If Apple were to build a box capable of replacing your cable TV subscription, it would have to at least deliver the functionality you’d get from said subscription. The Apple TV however, does not.

The UI is inherited from the rest of the Apple TV interface. It’s clean and to the point.

The rental process is simple. You can find shows by network, genre, popularity or your own favorites. You can also manually search for TV shows. TV shows are available for rental 24 hours after they air. To rent a TV show in 720p it’s $0.99. You have 30 days to begin watching and 48 hours to watch the show (unlimited times) once you press play.

The pricing isn’t even the problem. At $0.99 a show you’d have to watch over 60 shows a month just to equal how much it costs to have Digital Cable through Time Warner in Raleigh, NC. The issue is selection.
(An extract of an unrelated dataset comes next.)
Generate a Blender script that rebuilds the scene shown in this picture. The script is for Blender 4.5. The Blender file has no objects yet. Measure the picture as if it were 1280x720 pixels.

Apple only carries shows from Fox, ABC and BBC America. Most of which you can get through a basic cable package for around $15 per month, or over the air for free. Adding insult to injury is the fact that most of these shows are also available for streaming a day after they air on the Network’s websites and Hulu.

Then there’s also the fact that you can’t channel surf on the Apple TV. You have to find a show, manually preview it and then move on to the next one if you’re bored and looking for something to do. It’s just not something you can do without a live TV stream.

Apple’s pricing model would work very well if you could watch anything you wanted on the Apple TV. You effectively get DVR on every show and at $0.99 per show you can watch a ton before even breaking even with what a decent digital cable package would cost. Not to mention there aren’t any strange taxes or fees lopped on at the end of the month.

That would be in an ideal, non-hobby world of course. The Apple TV today just doesn’t deliver that. You get an incomplete cable TV experience at best, at worst you end up paying for things that you can get for free.